== Stated problem ==
Transcribe the listing below from its opening line up to and including the line that contains "from pxr import"; reproduce nothing else.

+---+

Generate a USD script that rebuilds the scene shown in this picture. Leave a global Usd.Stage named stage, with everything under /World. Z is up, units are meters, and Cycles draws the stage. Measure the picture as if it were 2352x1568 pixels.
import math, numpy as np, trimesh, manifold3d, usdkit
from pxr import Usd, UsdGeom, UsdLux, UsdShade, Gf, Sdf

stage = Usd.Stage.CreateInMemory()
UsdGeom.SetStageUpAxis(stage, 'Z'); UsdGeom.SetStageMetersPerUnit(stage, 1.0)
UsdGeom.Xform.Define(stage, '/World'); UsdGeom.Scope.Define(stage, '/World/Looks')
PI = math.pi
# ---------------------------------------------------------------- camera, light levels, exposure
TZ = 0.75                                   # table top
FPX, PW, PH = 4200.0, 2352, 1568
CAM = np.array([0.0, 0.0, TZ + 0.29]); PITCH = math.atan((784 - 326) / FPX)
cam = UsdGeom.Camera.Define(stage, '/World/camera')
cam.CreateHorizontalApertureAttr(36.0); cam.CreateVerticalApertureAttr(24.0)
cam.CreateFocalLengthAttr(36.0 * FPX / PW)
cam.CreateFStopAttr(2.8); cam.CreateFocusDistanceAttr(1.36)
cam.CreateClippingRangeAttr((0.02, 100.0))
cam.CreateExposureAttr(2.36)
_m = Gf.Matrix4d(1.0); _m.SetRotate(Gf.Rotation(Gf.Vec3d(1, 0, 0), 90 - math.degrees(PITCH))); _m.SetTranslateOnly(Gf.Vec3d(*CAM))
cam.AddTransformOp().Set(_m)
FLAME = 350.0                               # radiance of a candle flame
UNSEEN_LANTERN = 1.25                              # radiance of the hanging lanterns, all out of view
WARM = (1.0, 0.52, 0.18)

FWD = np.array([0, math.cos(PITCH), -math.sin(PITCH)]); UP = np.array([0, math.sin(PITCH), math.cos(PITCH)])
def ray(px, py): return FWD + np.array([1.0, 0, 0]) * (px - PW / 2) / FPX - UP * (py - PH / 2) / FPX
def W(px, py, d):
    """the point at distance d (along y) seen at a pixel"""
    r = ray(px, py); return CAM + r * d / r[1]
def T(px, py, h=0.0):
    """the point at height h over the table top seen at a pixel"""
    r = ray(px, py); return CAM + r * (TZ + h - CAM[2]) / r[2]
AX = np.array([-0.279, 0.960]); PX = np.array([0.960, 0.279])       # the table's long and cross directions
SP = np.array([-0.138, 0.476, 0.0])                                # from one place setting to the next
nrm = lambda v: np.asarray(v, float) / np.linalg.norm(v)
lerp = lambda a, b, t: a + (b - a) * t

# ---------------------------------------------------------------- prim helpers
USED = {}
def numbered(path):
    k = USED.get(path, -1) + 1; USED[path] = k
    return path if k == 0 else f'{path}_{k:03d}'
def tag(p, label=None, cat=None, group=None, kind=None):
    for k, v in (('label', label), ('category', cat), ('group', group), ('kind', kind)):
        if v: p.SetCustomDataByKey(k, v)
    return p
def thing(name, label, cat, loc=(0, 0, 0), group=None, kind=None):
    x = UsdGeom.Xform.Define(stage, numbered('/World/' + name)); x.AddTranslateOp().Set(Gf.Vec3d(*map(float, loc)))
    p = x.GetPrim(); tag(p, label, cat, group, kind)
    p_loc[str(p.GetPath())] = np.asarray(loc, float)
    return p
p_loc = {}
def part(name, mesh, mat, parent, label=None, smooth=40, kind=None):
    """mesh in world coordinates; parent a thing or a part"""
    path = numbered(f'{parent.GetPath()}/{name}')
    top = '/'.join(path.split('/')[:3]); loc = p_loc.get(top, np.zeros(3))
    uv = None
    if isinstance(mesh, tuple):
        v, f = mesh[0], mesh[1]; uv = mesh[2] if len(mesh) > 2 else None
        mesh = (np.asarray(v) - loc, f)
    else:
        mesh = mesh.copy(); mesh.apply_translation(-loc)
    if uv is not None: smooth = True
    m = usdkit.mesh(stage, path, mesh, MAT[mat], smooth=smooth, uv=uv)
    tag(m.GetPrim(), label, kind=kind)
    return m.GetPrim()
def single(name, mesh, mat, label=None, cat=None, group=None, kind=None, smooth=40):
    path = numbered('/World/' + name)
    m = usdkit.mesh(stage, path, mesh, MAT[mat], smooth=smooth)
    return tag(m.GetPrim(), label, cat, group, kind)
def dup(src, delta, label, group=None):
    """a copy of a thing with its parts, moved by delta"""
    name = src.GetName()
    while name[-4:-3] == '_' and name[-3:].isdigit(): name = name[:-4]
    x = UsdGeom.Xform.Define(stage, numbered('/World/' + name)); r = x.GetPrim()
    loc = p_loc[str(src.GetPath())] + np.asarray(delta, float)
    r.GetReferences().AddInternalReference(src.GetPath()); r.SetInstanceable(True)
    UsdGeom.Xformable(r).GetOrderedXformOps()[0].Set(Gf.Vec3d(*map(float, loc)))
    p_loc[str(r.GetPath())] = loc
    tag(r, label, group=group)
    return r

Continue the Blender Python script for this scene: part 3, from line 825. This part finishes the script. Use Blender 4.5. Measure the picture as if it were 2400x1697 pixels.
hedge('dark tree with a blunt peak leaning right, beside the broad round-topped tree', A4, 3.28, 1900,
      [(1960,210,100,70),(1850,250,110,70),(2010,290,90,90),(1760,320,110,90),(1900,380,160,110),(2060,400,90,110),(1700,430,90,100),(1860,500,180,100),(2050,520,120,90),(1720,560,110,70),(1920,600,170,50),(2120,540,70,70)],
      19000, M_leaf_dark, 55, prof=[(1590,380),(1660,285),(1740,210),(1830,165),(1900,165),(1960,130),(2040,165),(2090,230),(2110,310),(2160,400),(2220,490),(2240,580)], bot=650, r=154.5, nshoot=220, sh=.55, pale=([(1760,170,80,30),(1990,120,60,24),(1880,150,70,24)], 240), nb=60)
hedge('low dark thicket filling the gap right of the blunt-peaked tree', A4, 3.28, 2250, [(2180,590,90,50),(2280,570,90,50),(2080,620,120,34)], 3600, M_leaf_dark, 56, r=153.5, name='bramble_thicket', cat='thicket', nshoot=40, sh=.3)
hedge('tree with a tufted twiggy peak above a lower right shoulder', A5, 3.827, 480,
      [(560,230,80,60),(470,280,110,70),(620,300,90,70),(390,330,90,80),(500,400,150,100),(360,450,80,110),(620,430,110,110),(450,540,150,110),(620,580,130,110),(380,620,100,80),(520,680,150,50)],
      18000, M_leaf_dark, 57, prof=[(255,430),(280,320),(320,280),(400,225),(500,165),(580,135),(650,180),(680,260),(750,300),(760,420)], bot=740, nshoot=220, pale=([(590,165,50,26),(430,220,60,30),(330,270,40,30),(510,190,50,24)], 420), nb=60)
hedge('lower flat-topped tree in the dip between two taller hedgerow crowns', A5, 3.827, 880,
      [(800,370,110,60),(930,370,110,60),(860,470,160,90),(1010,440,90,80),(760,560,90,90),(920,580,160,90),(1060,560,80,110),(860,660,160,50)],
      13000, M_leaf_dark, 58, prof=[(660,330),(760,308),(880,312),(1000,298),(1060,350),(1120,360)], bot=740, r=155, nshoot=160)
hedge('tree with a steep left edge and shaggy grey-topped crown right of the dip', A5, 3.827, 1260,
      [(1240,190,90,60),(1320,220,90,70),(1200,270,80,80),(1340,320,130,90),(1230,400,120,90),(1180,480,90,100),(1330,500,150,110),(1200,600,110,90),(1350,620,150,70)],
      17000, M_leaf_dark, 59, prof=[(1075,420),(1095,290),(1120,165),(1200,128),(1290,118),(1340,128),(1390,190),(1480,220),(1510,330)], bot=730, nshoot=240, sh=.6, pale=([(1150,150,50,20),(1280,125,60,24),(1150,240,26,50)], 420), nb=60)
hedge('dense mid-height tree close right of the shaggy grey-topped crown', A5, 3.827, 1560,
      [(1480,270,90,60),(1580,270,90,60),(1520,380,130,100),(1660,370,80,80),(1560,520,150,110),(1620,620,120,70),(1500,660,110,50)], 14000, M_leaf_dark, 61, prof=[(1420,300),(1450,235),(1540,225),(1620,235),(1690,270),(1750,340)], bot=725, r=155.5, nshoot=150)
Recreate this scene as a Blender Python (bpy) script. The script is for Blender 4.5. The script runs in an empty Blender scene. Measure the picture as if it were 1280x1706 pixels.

+---+

== Finished exercise ==
Generate a USD script that rebuilds the scene shown in this picture. Leave a global Usd.Stage named stage, with everything under /World. Z is up, units are meters, and Cycles draws the stage. Measure the picture as if it were 2352x1568 pixels.
import math, numpy as np, trimesh, manifold3d, usdkit
from pxr import Usd, UsdGeom, UsdLux, UsdShade, Gf, Sdf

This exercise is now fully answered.